Pero más allá del privilegio del automóvil que hoy nos parece insostenible, los Ejes Viales iban acompañados de un sistema más o menos complejo tanto de transporte público como de señalización. La mayoría de los Ejes Viales corría en un sólo sentido, de norte a sur y sur a norte o de oriente a poniente y de poniente a oriente. Cuatro o cinco carriles para automóviles. Las banquetas eran anchas y estaba prohibido estacionarse. Además, la mayoría contaba con uno o dos carriles exclusivos —uno a contrasentido— para transporte público: delfines, ballenas y troles. Las paradas estaban establecidas. Los ejes cuya circulación corría de norte a sur —llamados poniente u oriente, por su posición respecto al Eje Central— tenían señalización roja y blanca: blanco sobre rojo si su sentido era hacia el norte, a la inversa si lo hacían en el sentido contrario. Los colores para los ejes norte y sur, cuya circulación era en sentido oriente-poniente, tenían colores negro y amarillo para su señalización. Algunos de los ejes sirvieron, además, para que por debajo corrieran nuevas líneas del Metro. Quien hoy circule por un Eje Vial lo hará por los restos de aquella infraestructura. El pavimento, como por toda la ciudad, es un desastre; no hay carriles pintados, ya no se diga pasos peatonales; en muchos de los carriles exclusivos para transporte público ya no circula ninguno o, si lo hace, sin orden; los autos se estacionan a su antojo, aunque contra la ley, a ambos lados, incluso en segunda fila.

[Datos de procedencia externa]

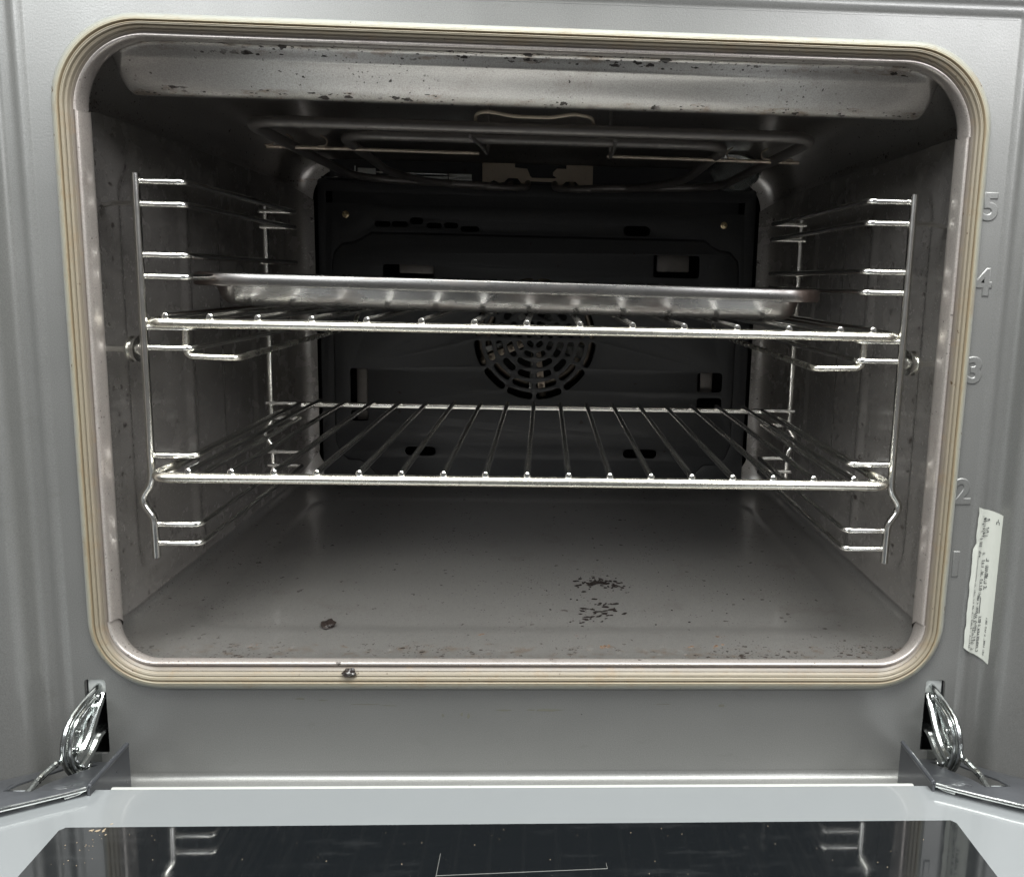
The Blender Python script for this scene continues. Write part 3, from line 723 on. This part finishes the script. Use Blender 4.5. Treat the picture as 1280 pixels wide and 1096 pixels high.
# ------------------------------------------------------------------ SIDE RACK LADDERS
LV = [0.3299, 0.3172, 0.2886, 0.2762, 0.2469, 0.2348, 0.1702, 0.1574, 0.1277, 0.1157]
XS = 0.225; YF = 0.030; YR = 0.2237
def ladder(s, label):
    t = thing('shelf_support', label, 'shelf support', (s * XS, YF, 0.110), 'side shelf supports')
    for (Y, nm) in ((YF, 'front_post'), (YR, 'rear_post')):
        mb = MB(); x = s * XS; k = s * 0.0058
        mb.tube([(x - s * 0.0002, Y, 0.3338), (x, Y, 0.1580), (x + k * .15, Y, 0.1530), (x + k, Y, 0.1460), (x + k, Y, 0.1410), (x + k * .1, Y, 0.1330), (x, Y, 0.1290), (x - s * .0002, Y, 0.1075)], 0.0023, [0, .004, .004, .003, .003, .004, .003, 0], 14)
        mb.build(nm, M_CHROME, t)
    for z in LV:
        mb = MB(); y0 = YF + 0.0022; y1 = YR - 0.0022
        mb.tube([(s * (XS + 0.001), y0, z), (s * 0.1990, y0, z), (s * 0.1990, y1, z), (s * (XS + 0.003), y1, z)], 0.00185, 0.0042, 12)
        mb.build('runner', M_CHROME, t)
    mb = MB(); mb.tube([(s * XS, YF + .001, LV[1]), (s * 0.2420, YF + .009, LV[1] + .0006), (s * 0.2600, YF + .03, LV[1] + .001)], 0.0016, 0.003, 10); mb.build('wall_peg', M_CHROME, t)
    mb = MB(); mb.lathe((s * 0.2372, 0.045, 0.2325), (-s, 0, 0), [(0.0020, -0.022), (0.0022, -0.0045), (0.0076, -0.0040), (0.0080, -0.0026), (0.0062, -0.0020), (0.0062, -0.0008), (0.0080, 0.0000), (0.0080, 0.0014), (0.0040, 0.0022), (0.0036, 0.0050), (0.0016, 0.0054)], 26)
    mb.build('thumb_nut', M_CHROME, t)
ladder(-1, 'chromed wire shelf support on the left cavity wall')
ladder(1, 'chromed wire shelf support on the right cavity wall')

# ------------------------------------------------------------------ WIRE SHELVES
def shelf(label, z, hx, yf, yr, rods, rr, rw):
    t = thing('wire_shelf', label, 'oven shelf', (0, yf, z), 'wire shelves in the oven')
    mb = MB(); mb.tube([(-hx, yf + .03, z), (-hx, yf, z), (0, yf, z), (hx, yf, z), (hx, yf + .03, z)], rr, [0, .010, 0, .010, 0], 16, fseg=8); mb.build('front_rail', M_RAIL, t)
    mb = MB(); mb.tube([(-hx, yf + .0305, z), (-hx, yr, z), (hx, yr, z), (hx, yf + .0305, z)], rr * 0.85, [0, .010, .010, 0], 14, fseg=8); mb.build('rim_wire', M_CHROME, t)
    for x in rods:
        mb = MB(); zt = z + rr + rw * 0.45
        mb.tube([(x, yf - rw * 0.5, zt), (x, yf + .02, zt), (x, yr - .02, zt), (x, yr + rw * .5, zt)], rw, 0, 12); mb.build('rod', M_CHROME, t)
    return t
s_ = 0.02395
xs = [-0.1445 - 2 * s_ + s_ * i + 0.0002 for i in range(17)]
xs = [x for x in xs if abs(x) < 0.206]
low = shelf('lower chromed wire shelf standing empty below the fan grille', 0.1636, 0.2128, 0.0070, 0.2540, xs, 0.0030, 0.0019)
ux = [-0.2125, -0.1870, -0.1595, -0.1285, -0.0965, -0.0645, -0.0335, -0.0025, 0.0290, 0.0605, 0.0915, 0.1235, 0.1550, 0.1865, 0.2065]
up = shelf('upper chromed wire shelf carrying the baking tray', 0.2496, 0.2238, 0.0310, 0.3300, ux, 0.0030, 0.0020)
for s in (-1, 1):
    mb = MB(); x = s * 0.2032
    mb.tube([(x, 0.0345, 0.2490), (x, 0.0345, 0.2300), (x - s * 0.0300, 0.0345, 0.2293), (x - s * .0300, 0.300, 0.2315), (x - s * .0300, 0.325, 0.2470)], 0.0020, [0, .005, .006, .01, 0], 12); mb.build('drop_wire', M_RAIL, up)

# ------------------------------------------------------------------ BAKING TRAY on the upper shelf
tray = thing('baking_tray', 'tarnished metal baking tray with stained corners resting on the upper shelf', 'baking tray', (-0.014, 0.2, 0.2563))
def tray_mesh():
    cx, cy = -0.0140, 0.2000
    # (inset from outer rim, z)
    prof = [(0.0006, 0.2776), (0.0, 0.2764), (0.0, 0.2712), (0.0004, 0.2701), (0.0014, 0.2698), (0.0020, 0.2704), (0.0022, 0.2755), (0.0080, 0.2760),
            (0.0120, 0.2730), (0.0135, 0.2690), (0.0150, 0.2648), (0.0165, 0.2615), (0.0195, 0.2583), (0.0240, 0.2568), (0.0300, 0.2565)]
    inner_ = [(0.0300, 0.2575), (0.0240, 0.2579), (0.0200, 0.2594), (0.0175, 0.2625), (0.0155, 0.2680), (0.0140, 0.2730), (0.0080, 0.2772), (0.0030, 0.2783)]
    loop = inner_ + prof
    vs = []; fs = []; N_ = None
    HX, HY, R0 = 0.2075, 0.1370, 0.030
    for d, z in loop:
        pts = rrect(cx - HX + d, cy - HY + d, cx + HX - d, cy + HY - d, max(R0 - d, 0.006), 10)
        N_ = len(pts); vs += [(p[0], p[1], z) for p in pts]
    L_ = len(loop)
    for a in range(L_ - 1):
        for b in range(N_): fs.append((a * N_ + b, a * N_ + (b + 1) % N_, (a + 1) * N_ + (b + 1) % N_, (a + 1) * N_ + b))
    fs.append(tuple(range(N_))); fs.append(tuple(range((L_ - 1) * N_, L_ * N_)))
    return vs, fs
mb = MB(); v, f = tray_mesh(); mb.add(v, f); mb.build('tray_pan', M_TRAY, tray)
tray.rotation_euler = (0, radians(0.38), 0)

# ------------------------------------------------------------------ DOOR, folded down in front
ZG = 0.0180
door = bpy.data.objects.new('door', None); COL.objects.link(door); door.location = (0, -0.056, ZG); door.parent = oven; door.empty_display_size = 0.02
door['label'] = 'door folded down flat, black glass with pale grey border'
bo = [(-0.300, -0.480), (0.300, -0.480), (0.300, -0.0565), (-0.300, -0.0565)]
wi = [(-0.2180, -0.400), (0.2180, -0.400), (0.2180, -0.0880), (0.2150, -0.0835), (0.2110, -0.0815), (-0.2110, -0.0822), (-0.2150, -0.0840), (-0.2180, -0.0885)]
wi = [(-0.2170, -0.400), (0.2170, -0.400), (0.2160, -0.0835), (0.2140, -0.0816), (-0.2140, -0.0824), (-0.2160, -0.0843)]
mb = MB(); mb.bm(plate(bo, [wi], 0.0040, MXY(ZG - 0.0020), 0.0)); mb.build('glass_border', M_BORDER, door)
mb = MB(); mb.bm(plate([(a * 0.99995, b * 0.99995) for a, b in wi], [], 0.0040, MXY(ZG - 0.0020), 0.0)); mb.build('window_glass', M_GLASS, door)
mb = MB(); mb.box((0, -0.268, 0.0040), (0.59, 0.42, 0.020)); mb.build('door_body', M_COVER, door)
mb = MB(); mb.box((0, -0.0545, 0.0150), (0.418, 0.0022, 0.0052), bev=0.0007); mb.build('edge_trim', M_TRIM, door)
mb = MB()
for (a, b) in (((-0.0354, -0.1005), (-0.0356, -0.1180)), ((-0.0355, -0.1132), (0.0405, -0.1100)), ((0.0405, -0.1100), (0.0402, -0.1068))):
    mb.cyl((a[0], a[1], ZG + .0002), (b[0], b[1], ZG + .0001), 0.00012, seg=6)
mb.build('faint_line', M_FAINT, door, 'thin pale outline on the black glass')  # faint grey lines laid on the glass
# hinge cover plates at the door corners
def cover(s):
    zc = 0.0225; SL = 0.46
    def zp(y): return zc - SL * (y + 0.0615) if y > -0.0615 else zc
    o_ = [(s * 0.2335, -0.0040), (s * 0.2190, -0.0262), (s * 0.2160, -0.0275), (s * 0.2160, -0.0615), (s * 0.2300, -0.0675), (s * 0.2500, -0.0765), (s * 0.2900, -0.0935), (s * 0.2900, -0.0900), (s * 0.2740, -0.0600), (s * 0.2640, -0.0300), (s * 0.2600, -0.0040)]
    sl = [(s * 0.2415, -0.0120), (s * 0.2415, -0.0640), (s * 0.2555, -0.0640), (s * 0.2545, -0.0120)]
    bmp_ = plate(o_, [sl], 0.0012, MXY(0), 0.0002)
    bmesh.ops.subdivide_edges(bmp_, edges=[e for e in bmp_.edges if e.calc_length() > 0.008], cuts=4)
    for v in bmp_.verts: v.co.z += zp(v.co.y)
    mb = MB(); mb.bm(bmp_)
    mb.add([(s * (.2156 + k * .0012), y, z) for k in (0, 1) for y, z in ((-0.0260, zc), (-0.0610, zc), (-0.0610, 0.0020), (-0.0260, -0.0100))], [(0, 1, 2, 3), (7, 6, 5, 4), (0, 4, 5, 1), (1, 5, 6, 2), (2, 6, 7, 3), (3, 7, 4, 0)])
    c = mb.build('hinge_cover', M_COVER, door)
    mb = MB(); mb.tube([(s * 0.2170, -0.0612, zc - .0004), (s * 0.2300, -0.0672, zc - .0006), (s * 0.2500, -0.0763, zc - .0004), (s * 0.2900, -0.0932, zc)], 0.0011, .006, 8)
    mb.tube([(s * 0.2172, -0.0612, zc - .0002), (s * 0.2210, -0.0612, zc - 0.0030), (s * 0.2260, -0.0640, zc - .0030)], 0.0009, .002, 8)
    mb.build('cover_edge', M_ZINC, door)
    mb = MB(); mb.tube([(s * 0.2160, -0.0268, zc + .0004), (s * 0.2160, -0.0605, zc + .0004)], 0.0013, 0, 8); mb.build('cover_ridge', M_COVER, door)
    mb = MB()
    mb.box((s * 0.2480, -0.042, 0.0030), (0.014, 0.046, 0.0012), Euler((radians(-24), 0, 0))); mb.build('slot_floor', M_BLACK, door)
cover(-1); cover(1)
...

Por supuesto esta ciudad y ninguna otra necesitan ya de un Hausmann o un Moses, mucho menos de un Hank y todo el aparato que implica un personaje de ese tipo. Pero nuestros jefes de gobierno y de delegaciones, gestores de la ciudad y secretarios de obras o de desarrollo urbano parecen no haberlo entendido. Aunque sus acciones no tienen ni la escala ni menos la lógica —absoluta, autoritaria y, por tanto, indeseable– de aquellas otras. Pienso en la nueva ley de movilidad del Distrito Federal y la ambición —justificada— de darle prioridad —por fin— al peatón. La tarea, si se asume con seriedad, es tan ambiciosa como los Ejes Viales de Hank, aunque en sentido inverso. Por supuesto la escala de tal empresa plantearía estrategias concertadas a muchos niveles: desde instalación de semáforos para peatones hasta la aplicación rigurosa del reglamento de tránsito. La solución oficial ha ido por otro lado: el anuncio de la mejora en seis —uno, dos, tres, cuatro, cinco: ¡seis!— cruceros en la ciudad, pomposa ceremonia de por medio, que servirán, si acaso, como gesto simbólico de una promesa que, a ese paso, difícilmente podrá cumplirse en el plazo de una vida promedio. La diferencia de formas de actuar tiene muchas razones, pero quizás una sea que a Hank sí le interesaba poder circular por la ciudad en su auto, deportivo o blindado, a buena velocidad, mientras que a quienes toman decisiones hoy poco les importa realmente una ciudad caminable —ellos también circulan por la ciudad en su auto, deportivo o blindado y escoltados. ¿Cómo veríamos a un jefe de gobierno de la ciudad que anunciara un proyecto, de la envergadura de aquellos Ejes Viales, que privilegiara al peatón? Que dijera, por ejemplo, que en cada eje vial se ampliarán banquetas, se construirán ciclovías, se renovará el transporte público, se plantarán árboles y se dejarán dos o tres carriles para autos: los nuevos ejes peatonales.